:: INSTRUCTION ::
Give back the full material, exactly as it reads.
__________________________________________________
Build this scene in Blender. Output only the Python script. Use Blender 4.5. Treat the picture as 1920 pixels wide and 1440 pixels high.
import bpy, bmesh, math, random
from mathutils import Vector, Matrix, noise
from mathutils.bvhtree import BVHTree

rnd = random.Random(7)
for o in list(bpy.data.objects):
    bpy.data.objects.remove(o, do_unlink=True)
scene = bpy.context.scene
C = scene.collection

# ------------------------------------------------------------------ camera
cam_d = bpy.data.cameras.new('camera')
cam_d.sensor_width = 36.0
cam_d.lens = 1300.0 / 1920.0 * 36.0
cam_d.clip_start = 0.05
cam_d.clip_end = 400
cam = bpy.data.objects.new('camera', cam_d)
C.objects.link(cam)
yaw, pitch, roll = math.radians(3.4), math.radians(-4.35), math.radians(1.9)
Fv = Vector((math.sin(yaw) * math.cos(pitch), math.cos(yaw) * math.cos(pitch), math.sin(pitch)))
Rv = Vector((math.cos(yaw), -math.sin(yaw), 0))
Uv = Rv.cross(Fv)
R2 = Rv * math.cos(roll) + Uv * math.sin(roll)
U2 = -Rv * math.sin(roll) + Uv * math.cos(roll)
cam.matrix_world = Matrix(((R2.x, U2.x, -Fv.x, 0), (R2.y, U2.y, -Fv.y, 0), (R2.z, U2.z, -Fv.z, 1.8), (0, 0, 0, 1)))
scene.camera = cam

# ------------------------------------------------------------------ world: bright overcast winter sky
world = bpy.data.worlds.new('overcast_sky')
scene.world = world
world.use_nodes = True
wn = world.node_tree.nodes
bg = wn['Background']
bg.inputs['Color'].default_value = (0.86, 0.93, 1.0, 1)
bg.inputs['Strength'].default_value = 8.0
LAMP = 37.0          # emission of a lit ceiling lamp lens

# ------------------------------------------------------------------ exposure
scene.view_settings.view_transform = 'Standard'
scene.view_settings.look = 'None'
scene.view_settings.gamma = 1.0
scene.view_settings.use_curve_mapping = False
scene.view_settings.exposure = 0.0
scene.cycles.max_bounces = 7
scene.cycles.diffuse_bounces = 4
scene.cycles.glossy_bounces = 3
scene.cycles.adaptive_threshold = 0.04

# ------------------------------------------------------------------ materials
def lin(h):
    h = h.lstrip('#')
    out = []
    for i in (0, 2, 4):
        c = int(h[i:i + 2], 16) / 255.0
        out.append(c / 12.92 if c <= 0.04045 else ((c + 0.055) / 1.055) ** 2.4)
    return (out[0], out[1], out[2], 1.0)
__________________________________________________
:: RESULT OF THE EXERCISE ::
Build this scene in Blender. Output only the Python script. Use Blender 4.5. Treat the picture as 1920 pixels wide and 1440 pixels high.
import bpy, bmesh, math, random
from mathutils import Vector, Matrix, noise
from mathutils.bvhtree import BVHTree

rnd = random.Random(7)
for o in list(bpy.data.objects):
    bpy.data.objects.remove(o, do_unlink=True)
scene = bpy.context.scene
C = scene.collection

# ------------------------------------------------------------------ camera
cam_d = bpy.data.cameras.new('camera')
cam_d.sensor_width = 36.0
cam_d.lens = 1300.0 / 1920.0 * 36.0
cam_d.clip_start = 0.05
cam_d.clip_end = 400
cam = bpy.data.objects.new('camera', cam_d)
C.objects.link(cam)
yaw, pitch, roll = math.radians(3.4), math.radians(-4.35), math.radians(1.9)
Fv = Vector((math.sin(yaw) * math.cos(pitch), math.cos(yaw) * math.cos(pitch), math.sin(pitch)))
Rv = Vector((math.cos(yaw), -math.sin(yaw), 0))
Uv = Rv.cross(Fv)
R2 = Rv * math.cos(roll) + Uv * math.sin(roll)
U2 = -Rv * math.sin(roll) + Uv * math.cos(roll)
cam.matrix_world = Matrix(((R2.x, U2.x, -Fv.x, 0), (R2.y, U2.y, -Fv.y, 0), (R2.z, U2.z, -Fv.z, 1.8), (0, 0, 0, 1)))
scene.camera = cam

# ------------------------------------------------------------------ world: bright overcast winter sky
world = bpy.data.worlds.new('overcast_sky')
scene.world = world
world.use_nodes = True
wn = world.node_tree.nodes
bg = wn['Background']
bg.inputs['Color'].default_value = (0.86, 0.93, 1.0, 1)
bg.inputs['Strength'].default_value = 8.0
LAMP = 37.0          # emission of a lit ceiling lamp lens

# ------------------------------------------------------------------ exposure
scene.view_settings.view_transform = 'Standard'
scene.view_settings.look = 'None'
scene.view_settings.gamma = 1.0
scene.view_settings.use_curve_mapping = False
scene.view_settings.exposure = 0.0
scene.cycles.max_bounces = 7
scene.cycles.diffuse_bounces = 4
scene.cycles.glossy_bounces = 3
scene.cycles.adaptive_threshold = 0.04

# ------------------------------------------------------------------ materials
def lin(h):
    h = h.lstrip('#')
    out = []
    for i in (0, 2, 4):
        c = int(h[i:i + 2], 16) / 255.0
        out.append(c / 12.92 if c <= 0.04045 else ((c + 0.055) / 1.055) ** 2.4)
    return (out[0], out[1], out[2], 1.0)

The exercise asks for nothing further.